Writer and Director: Sarah Majland
A fairly traditional family melodrama, Sarah Majland’s The Summer After Dad Died has a strong character base that promises much from its knotty relationships and has considerable potential for expansion. Bringing together a set of people for a reunion of sorts who know each other too well but carry a variety of grievances has dramatic possibilities that are not fully realised in the current version playing at the Hen & Chickens Theatre. Majland’s story gets a little swept up in plot devices rather than the grief and long-held resentments between sisters that should motor this 75-minute drama.
In 1985, sisters Marianne and Tina arrive at their dad’s summer home with their respective partners Peter and Thomas to commemorate a year since his death. While waiting for their preferred half-sister Anna, the two couples squabble as marital tensions come to the fore, and Tina’s plans to travel to Africa create derision. With plenty of secrets to reveal over their few days together, the dilapidated house is not the only thing falling apart.
Majland has created a really strong scenario and, for the first few scenes, The Summer After Dad Died sails along, setting up some of the through lines that establish romantic unhappiness and personal discontents all round. At the heart of this is some really good and nicely contrasting character work with the disgruntled Marianne bickering with her selfish husband Peter over their needy baby, and particularly the free-spirited Tina, whose determination to enjoy herself and ignore her sister’s extensive griping offers a potentially interesting study of two quite different but related women.

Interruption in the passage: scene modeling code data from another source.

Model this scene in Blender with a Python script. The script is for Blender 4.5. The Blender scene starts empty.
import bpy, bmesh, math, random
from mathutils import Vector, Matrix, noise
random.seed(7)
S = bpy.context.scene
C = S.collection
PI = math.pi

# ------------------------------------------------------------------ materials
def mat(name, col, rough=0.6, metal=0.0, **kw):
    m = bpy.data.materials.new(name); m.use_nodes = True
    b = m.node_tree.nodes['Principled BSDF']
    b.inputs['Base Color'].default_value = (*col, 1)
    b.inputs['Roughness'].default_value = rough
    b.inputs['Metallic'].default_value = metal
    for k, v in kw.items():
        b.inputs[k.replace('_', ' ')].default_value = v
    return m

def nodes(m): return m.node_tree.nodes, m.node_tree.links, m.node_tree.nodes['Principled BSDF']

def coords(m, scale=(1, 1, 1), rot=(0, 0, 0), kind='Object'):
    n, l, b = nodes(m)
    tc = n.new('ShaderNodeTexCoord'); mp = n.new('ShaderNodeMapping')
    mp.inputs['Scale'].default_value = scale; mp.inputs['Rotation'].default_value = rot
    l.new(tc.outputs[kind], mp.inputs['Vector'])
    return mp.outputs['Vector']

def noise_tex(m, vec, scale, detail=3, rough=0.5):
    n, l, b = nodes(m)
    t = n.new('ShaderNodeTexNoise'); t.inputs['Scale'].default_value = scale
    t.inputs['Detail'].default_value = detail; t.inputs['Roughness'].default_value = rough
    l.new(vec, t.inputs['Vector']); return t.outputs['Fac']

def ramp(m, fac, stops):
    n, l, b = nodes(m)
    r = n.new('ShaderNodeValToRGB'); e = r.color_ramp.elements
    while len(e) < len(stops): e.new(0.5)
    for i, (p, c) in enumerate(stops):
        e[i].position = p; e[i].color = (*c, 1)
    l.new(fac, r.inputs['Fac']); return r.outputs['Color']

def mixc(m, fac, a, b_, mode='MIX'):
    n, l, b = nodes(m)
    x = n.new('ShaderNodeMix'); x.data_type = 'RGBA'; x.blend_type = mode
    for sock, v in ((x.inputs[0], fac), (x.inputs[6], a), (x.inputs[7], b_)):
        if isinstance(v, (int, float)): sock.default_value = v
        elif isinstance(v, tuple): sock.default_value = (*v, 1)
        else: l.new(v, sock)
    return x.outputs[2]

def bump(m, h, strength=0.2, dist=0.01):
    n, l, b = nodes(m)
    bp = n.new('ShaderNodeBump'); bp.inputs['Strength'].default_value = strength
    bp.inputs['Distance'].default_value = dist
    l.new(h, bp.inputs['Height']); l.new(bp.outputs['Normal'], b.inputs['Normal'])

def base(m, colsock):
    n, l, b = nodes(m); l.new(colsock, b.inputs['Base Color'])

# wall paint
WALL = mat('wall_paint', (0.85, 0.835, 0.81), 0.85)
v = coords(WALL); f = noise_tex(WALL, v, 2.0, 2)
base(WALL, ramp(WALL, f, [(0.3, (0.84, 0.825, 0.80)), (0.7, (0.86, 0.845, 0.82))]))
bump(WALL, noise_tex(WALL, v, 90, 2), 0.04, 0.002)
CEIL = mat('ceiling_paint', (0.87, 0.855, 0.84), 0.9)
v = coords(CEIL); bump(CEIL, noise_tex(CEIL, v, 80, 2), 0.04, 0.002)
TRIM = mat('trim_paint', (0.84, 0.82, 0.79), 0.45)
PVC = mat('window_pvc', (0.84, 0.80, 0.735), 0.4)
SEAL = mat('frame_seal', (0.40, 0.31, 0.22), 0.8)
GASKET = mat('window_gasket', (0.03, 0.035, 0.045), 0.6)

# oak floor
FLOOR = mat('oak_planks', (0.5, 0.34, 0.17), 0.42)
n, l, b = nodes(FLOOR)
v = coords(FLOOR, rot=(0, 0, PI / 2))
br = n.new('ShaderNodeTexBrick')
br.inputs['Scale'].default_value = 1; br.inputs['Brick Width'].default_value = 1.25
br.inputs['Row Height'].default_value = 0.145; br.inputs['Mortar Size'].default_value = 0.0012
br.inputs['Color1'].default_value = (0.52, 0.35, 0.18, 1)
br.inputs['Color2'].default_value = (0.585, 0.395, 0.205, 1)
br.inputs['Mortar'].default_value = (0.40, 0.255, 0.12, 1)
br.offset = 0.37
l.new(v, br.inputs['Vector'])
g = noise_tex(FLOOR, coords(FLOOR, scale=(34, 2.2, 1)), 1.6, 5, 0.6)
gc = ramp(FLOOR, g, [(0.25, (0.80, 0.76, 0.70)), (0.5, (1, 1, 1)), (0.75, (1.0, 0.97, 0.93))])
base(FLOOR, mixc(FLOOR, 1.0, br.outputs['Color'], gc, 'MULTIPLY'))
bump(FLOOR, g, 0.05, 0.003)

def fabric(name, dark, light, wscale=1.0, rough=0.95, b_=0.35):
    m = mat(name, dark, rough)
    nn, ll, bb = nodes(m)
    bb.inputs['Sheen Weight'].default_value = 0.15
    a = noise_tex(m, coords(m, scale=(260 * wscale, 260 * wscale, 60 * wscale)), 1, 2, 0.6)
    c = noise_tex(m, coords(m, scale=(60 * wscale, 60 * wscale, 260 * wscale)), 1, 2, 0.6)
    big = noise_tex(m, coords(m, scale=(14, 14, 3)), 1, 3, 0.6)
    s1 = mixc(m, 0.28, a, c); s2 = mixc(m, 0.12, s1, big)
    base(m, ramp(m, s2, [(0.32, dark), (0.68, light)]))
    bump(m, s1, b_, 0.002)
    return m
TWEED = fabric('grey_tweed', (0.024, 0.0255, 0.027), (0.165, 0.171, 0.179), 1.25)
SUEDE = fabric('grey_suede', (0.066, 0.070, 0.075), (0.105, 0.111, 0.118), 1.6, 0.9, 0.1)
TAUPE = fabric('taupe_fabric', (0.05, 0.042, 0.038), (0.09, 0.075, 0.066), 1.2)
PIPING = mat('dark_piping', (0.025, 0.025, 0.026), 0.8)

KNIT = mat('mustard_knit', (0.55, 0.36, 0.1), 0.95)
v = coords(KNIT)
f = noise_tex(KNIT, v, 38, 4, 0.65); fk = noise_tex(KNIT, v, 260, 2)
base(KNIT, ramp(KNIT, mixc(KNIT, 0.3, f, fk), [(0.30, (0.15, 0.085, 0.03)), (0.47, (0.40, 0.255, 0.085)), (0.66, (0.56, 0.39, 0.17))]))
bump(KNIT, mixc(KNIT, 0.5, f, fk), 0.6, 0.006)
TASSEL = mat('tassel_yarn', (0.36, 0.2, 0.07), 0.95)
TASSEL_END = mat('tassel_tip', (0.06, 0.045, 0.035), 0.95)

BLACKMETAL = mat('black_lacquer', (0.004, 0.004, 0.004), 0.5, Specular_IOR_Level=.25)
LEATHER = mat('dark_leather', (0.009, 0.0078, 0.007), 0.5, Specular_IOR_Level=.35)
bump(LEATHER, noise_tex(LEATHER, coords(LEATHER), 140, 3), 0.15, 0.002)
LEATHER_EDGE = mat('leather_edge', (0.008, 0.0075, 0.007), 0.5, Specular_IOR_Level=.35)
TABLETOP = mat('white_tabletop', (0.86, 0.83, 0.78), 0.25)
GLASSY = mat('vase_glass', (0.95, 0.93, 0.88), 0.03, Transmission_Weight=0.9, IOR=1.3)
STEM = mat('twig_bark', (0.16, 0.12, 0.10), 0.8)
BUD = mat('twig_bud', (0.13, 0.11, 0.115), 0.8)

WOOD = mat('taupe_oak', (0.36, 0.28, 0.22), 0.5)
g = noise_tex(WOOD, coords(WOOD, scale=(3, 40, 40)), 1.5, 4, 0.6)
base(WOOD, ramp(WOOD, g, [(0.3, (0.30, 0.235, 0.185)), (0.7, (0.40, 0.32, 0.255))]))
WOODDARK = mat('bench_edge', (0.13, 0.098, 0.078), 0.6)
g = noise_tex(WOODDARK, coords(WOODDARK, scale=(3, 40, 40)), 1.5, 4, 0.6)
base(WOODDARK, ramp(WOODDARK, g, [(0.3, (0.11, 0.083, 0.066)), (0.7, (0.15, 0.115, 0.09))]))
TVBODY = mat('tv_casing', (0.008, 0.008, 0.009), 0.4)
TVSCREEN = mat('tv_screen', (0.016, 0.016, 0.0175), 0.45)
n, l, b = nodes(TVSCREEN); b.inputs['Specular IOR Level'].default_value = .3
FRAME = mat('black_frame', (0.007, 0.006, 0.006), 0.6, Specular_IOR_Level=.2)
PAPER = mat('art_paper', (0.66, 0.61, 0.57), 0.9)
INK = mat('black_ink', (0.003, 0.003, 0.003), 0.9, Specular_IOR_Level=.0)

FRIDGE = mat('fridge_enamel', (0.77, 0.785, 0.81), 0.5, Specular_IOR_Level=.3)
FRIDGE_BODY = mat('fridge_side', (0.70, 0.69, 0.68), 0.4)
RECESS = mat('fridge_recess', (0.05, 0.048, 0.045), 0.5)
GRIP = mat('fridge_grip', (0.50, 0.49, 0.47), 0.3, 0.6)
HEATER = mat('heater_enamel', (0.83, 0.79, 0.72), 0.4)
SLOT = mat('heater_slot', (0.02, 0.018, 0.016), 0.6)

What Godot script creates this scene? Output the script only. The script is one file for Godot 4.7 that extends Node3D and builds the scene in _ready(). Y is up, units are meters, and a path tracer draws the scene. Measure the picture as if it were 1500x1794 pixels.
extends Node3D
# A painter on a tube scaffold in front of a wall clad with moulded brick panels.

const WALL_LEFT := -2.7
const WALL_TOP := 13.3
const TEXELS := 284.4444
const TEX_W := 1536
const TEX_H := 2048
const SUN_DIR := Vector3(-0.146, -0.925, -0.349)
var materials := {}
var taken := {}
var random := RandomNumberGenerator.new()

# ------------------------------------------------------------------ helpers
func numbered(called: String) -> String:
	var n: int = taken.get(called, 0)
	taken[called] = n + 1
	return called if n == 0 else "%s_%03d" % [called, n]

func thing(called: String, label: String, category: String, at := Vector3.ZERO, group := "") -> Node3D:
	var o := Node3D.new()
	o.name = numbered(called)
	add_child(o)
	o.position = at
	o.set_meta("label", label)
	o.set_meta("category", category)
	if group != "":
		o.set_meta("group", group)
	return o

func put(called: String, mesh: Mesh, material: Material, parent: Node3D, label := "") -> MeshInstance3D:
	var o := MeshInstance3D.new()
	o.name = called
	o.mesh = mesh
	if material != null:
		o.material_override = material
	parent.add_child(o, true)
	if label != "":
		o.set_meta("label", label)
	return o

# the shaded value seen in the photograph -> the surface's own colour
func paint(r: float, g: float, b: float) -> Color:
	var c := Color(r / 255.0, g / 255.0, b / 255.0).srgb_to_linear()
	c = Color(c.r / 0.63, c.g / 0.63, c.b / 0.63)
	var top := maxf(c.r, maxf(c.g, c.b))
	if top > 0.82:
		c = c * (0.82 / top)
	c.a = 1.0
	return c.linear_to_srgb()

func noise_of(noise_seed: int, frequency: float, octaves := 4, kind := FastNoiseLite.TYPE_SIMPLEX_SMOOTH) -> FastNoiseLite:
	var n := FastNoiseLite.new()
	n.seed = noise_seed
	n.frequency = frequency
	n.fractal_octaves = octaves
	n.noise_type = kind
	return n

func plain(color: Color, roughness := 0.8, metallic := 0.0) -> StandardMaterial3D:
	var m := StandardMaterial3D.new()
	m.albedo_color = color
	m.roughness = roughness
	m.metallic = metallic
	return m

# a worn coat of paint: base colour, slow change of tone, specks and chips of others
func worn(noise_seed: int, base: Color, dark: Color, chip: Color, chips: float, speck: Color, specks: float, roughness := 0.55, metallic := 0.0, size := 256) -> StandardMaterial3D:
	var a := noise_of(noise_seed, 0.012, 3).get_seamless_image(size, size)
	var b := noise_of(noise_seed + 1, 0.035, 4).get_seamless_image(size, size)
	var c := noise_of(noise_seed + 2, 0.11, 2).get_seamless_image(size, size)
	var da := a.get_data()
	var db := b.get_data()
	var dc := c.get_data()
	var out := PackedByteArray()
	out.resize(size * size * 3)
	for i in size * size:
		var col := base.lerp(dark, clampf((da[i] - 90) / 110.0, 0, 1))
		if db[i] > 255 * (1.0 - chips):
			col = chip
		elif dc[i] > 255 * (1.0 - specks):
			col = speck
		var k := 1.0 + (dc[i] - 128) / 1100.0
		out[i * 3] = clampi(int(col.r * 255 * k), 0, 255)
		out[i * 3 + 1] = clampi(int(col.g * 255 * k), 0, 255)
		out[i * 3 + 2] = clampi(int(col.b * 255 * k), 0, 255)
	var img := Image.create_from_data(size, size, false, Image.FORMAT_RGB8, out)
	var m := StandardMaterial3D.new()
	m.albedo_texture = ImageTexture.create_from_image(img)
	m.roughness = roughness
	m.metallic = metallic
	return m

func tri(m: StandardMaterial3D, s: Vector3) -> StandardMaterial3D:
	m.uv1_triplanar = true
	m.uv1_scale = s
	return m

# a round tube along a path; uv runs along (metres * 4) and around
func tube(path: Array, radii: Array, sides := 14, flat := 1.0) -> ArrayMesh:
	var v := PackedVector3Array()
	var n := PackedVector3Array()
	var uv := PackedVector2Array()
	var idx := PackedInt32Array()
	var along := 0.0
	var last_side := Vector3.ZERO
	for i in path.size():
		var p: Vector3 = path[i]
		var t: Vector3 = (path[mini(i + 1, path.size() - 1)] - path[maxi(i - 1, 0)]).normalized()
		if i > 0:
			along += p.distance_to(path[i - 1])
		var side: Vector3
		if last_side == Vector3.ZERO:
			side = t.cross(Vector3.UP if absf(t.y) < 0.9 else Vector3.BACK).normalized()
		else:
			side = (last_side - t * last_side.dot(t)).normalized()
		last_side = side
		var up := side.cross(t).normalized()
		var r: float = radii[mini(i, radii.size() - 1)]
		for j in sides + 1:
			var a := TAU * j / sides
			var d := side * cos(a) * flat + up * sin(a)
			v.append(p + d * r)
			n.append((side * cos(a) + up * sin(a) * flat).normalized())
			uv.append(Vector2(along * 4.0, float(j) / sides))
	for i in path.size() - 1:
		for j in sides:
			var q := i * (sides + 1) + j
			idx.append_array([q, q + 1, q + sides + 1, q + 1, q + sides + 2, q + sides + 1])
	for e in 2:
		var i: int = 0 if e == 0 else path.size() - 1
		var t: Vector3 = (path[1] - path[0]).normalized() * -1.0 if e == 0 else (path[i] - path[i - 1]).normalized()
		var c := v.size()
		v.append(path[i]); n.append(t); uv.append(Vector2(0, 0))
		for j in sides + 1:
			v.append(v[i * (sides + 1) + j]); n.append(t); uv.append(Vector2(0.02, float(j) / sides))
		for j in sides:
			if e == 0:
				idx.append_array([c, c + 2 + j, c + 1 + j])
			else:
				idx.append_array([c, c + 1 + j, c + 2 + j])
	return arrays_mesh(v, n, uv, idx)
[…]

Yet having got five characters into the house, Majland starts to lose track of their purpose, imposing a series of over-egged revelations just to destroy the harmony, but without fully seeding the breakdown of these romantic relationships or why it should happen at this moment. And this more cliched path through the story seems to sidestep the more interesting potential to understand the family itself and the very different connection the three sisters had with their father and each other – reduced to throwaway references in a hysterical final confrontation.
And it changes the purpose of The Summer After Dad Died to a tale about the less interesting men making decisions that affect their partners rather than a story that is fundamentally centred on the women, their agency and their contrasting perspectives. What does it mean to Tina and Marianne to be back in this house, surrounded by memories of a parent with whom they clearly had an ambiguous relationship? How does Anna’s presence change the dynamic and how do the sisters experience and express their complex grief? These characters are so vivid it feels a shame not to give them the space to delve into their complex history to create opportunities for conflict and solidarity across the play, leaving them alone to talk and reflect.
Performed by Halli Pattison as the petulant Marianne, an excellent Milja Marttila as Tina, and Cristina Parracho as the underdeveloped Anna, currently only a cypher for other people’s storylines, there is much more potential in Majland’s scenario than some drawn-out soapy affairs. The men are ultimately secondary, bystanders even to what should be the story of sisters and what it means to step back into a past that won’t let go of you.